Was this probably just a coincidence or can it be explained somehow?
If you enrolled a new server, it does not have 'trusted for
delegation'
by default. If it is the same hostname, during enrollment the
object in
LDAP is removed, so all the flags on it are removed as well. For all
purposes, this is a new object, nothing from old state is preserved.
The documentation says:
OK_AS_DELEGATE
Use this flag to specify Kerberos tickets trusted for delegation.
Active directory (AD) clients check the OK_AS_DELEGATE flag on
the Kerberos ticket to
determine whether the user credentials can be forwarded or
delegated to the specific server. AD
forwards the ticket-granting ticket (TGT) only to services or
hosts with OK_AS_DELEGATE set.
With this flag, system security services daemon (SSSD) can add
the AD user TGT to the default
Kerberos credentials cache on the IdM client machine.
Is it needed that the TGT ticket can be forwarded to the server in
order to let the server fetch the NFS-Ticket needed?
Yes, in the current implementation.

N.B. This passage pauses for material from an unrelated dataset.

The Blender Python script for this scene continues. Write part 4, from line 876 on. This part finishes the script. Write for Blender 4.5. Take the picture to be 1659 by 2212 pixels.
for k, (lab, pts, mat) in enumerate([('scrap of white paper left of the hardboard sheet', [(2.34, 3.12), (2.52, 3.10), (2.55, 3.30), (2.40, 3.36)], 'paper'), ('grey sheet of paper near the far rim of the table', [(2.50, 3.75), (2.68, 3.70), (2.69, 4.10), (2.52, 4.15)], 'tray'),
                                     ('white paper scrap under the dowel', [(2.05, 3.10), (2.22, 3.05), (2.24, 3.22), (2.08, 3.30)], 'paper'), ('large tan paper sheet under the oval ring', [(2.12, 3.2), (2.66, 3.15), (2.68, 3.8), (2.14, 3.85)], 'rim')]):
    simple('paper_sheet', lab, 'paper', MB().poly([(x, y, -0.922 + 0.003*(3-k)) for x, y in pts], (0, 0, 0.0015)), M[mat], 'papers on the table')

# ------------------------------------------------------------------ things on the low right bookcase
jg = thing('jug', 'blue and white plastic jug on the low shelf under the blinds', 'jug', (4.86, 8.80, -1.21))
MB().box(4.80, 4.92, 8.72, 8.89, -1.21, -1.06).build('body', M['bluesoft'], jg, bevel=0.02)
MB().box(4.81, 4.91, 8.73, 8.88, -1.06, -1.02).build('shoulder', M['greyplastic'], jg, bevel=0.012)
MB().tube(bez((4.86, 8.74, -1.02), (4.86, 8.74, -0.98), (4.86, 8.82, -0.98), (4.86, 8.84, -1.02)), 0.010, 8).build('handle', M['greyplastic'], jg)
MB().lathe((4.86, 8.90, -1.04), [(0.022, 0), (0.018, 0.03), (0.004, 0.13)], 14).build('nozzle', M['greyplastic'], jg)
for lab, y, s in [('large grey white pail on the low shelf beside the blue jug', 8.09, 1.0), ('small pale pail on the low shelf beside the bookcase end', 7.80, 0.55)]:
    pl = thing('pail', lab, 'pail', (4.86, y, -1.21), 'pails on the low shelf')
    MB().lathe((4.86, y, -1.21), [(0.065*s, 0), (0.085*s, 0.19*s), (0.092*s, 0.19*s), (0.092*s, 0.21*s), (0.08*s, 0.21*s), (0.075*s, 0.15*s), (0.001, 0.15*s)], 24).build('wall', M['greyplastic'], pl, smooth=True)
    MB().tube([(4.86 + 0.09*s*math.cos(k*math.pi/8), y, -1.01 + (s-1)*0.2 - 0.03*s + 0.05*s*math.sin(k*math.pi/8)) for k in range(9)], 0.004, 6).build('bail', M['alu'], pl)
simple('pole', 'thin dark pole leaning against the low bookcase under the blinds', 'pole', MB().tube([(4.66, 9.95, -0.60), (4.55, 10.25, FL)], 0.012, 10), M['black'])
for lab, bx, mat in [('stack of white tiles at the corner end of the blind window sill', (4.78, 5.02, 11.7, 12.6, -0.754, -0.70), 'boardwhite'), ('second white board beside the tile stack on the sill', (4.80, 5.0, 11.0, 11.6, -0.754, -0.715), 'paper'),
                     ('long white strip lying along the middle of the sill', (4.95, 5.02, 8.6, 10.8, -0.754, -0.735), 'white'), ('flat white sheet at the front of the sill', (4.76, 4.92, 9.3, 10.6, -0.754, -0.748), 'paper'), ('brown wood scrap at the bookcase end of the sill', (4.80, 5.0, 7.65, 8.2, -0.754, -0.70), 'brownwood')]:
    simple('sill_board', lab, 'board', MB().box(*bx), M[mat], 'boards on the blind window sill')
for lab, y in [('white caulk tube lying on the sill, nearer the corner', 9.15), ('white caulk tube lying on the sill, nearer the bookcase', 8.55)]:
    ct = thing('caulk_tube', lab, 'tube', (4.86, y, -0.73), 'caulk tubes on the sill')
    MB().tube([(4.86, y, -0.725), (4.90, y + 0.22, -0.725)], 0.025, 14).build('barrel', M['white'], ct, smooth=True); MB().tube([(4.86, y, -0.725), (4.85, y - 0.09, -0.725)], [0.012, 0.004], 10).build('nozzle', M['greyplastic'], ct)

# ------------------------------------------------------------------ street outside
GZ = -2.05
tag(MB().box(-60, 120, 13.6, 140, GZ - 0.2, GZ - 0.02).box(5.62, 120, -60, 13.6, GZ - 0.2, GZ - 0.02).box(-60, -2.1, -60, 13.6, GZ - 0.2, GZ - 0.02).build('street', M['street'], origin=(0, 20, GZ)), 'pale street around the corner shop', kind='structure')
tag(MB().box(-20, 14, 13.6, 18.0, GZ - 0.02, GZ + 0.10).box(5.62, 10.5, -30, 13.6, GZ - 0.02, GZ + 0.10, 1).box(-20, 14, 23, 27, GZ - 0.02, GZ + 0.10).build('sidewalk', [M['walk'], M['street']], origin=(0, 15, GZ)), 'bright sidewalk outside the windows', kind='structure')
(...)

We are working on supporting
resource-based constrained delegation (RBCD) which is required by
Microsoft to allow delegation of user credentials without TGT.
Why do I only see the TGT and no NFS ticket on the target server?
Depends on how you have it set up. When using GSSProxy for NFS, it would
be encrypted and not visible by the klist.
What I do not fully understand is the fact that I could login to that
particular machine using my Kerberos credentials but NFS did not work.
Why does a kerberized user login work without having "trusted for
delegation" set on that particular target host?
Kerberos based login (I assume to SSH server) will authenticate against
SSH daemon. That's all it needs to do, no TGT delegation is needed for
that.
NFS client needs to authenticate to NFS server and if it uses GSSAPI, it
needs a valid service ticket to nfs/... service. If that ticket does not
exist in the credentials cache associated with the user under which a
process trying to access an NFS mount runs, then NFS client would try to
obtain the service ticket. To do that, it needs a TGT.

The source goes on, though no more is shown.